THE renewables manufacturer run from Canada seen as a key part of the future of Scotland's wind farm revolution is being put into administration. 

It comes after the Scottish Government did a u-turn in backing struggling Burntisland Fabrications (BiFab) which had been believed to be on the brink of financial collapse.

The GMB and Unite Scotland unions said the part Scottish Government-owned BiFab's fall into insolvency "exposes the myth" of Scotland's renewables revolution.

The Scottish Government felt that providing key support for the ailing steel fabrications company at the centre of a wind farm jobs row would be seen as illegal state aid under European Union regulations.

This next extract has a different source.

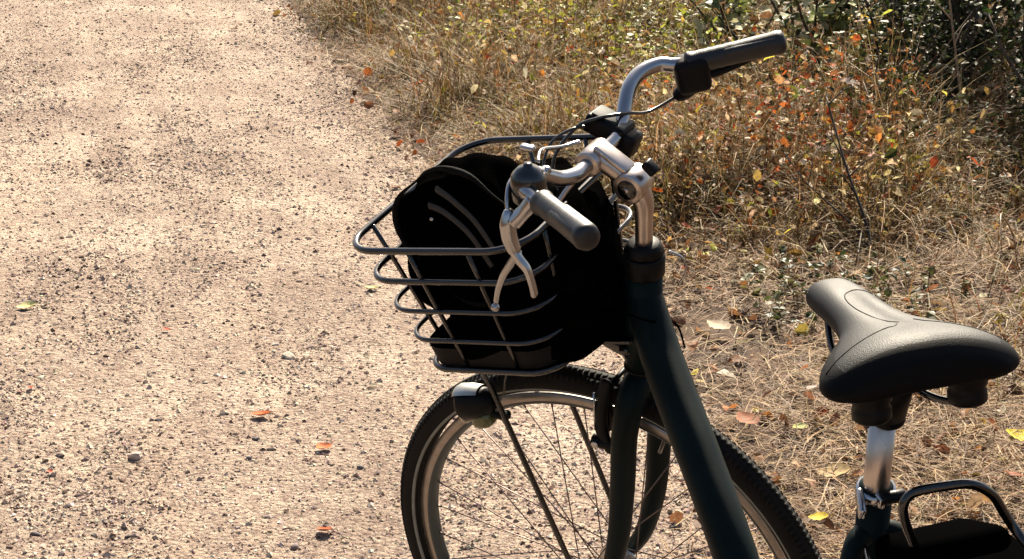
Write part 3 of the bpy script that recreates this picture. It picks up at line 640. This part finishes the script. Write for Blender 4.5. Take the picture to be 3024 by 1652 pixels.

Canadian firm JV Driver, through its subsidiary company DF Barnes, took total control of BiFab, which has yards in Methil and Burntisland in Fife and Lewis,  for just £1 two years ago.

The ministers' support came by way of a commitment to effectively underwrite a contract to have a part in the the £2 billion Neart Na Gaoithe (NnG) offshore wind farm project in the Firth of Forth to the tune of £30m.

Scottish Government sources revealed that a re-evaluation came after BiFab in September failed to win any work on Scotland’s largest offshore wind farm, the multi-billion pound Seagreen project, located just a few miles from its yards in Burntisland and Methil in Fife.

The yards had been operating on a skeleton 30 staff - with zero contracts but at its height employed hundreds.

A company spokesman said: “BiFab can confirm that the board has agreed to place the company in administration following the Scottish Government’s decision to remove contract assurances.

"The company has worked tirelessly to bring jobs into Fife and Lewis with some success. However the absence of supply chain protections in Scotland and the wider UK have consistently undermined our ability to compete with Government owned and Government supported yards outside and inside the European Union.

"We would urge the Scottish and UK Governments to address these structural challenges as a matter of urgency in order to ensure that the benefits of offshore renewables are shared more widely with communities across the country.”

The Scottish Government's forecast of a jobs bonanza from the offshore wind farm revolution have previously been described as  "a pipe dream" as it emerged it has created just 6% of the 28,000 direct jobs predicted by this year.

Joint trade union secretaries Gary Smith and Pat Rafferty said: “The workers and communities dependent on these yards have fought so hard for a future and everyone was hoping that 2021 would finally be the turning point.

“Shamefully the Scottish Government has buried these hopes just in time for Christmas and they have worked together with UK Government in doing so."

They added: "BiFab’s administration exposes the myth of Scotland’s renewables revolution as well as a decade of political hypocrisy and failure, in Scotland and the rest of the UK.

“A decade on from the promise of a ‘Saudi Arabia of renewables’ and 28,000 full time jobs in offshore wind manufacturing, we’ve been left with industrial ruins in Fife and Lewis."

The Scottish Government's low carbon strategy published in 2010 described the large scale development of offshore wind as representing the "biggest opportunity for sustainable economic growth in Scotland for a generation" with Scotland having an estimated 25% of Europe's offshore wind potential. It said there was a potential for the creation of 28,000 direct jobs and £7.1 billion investment by 2020.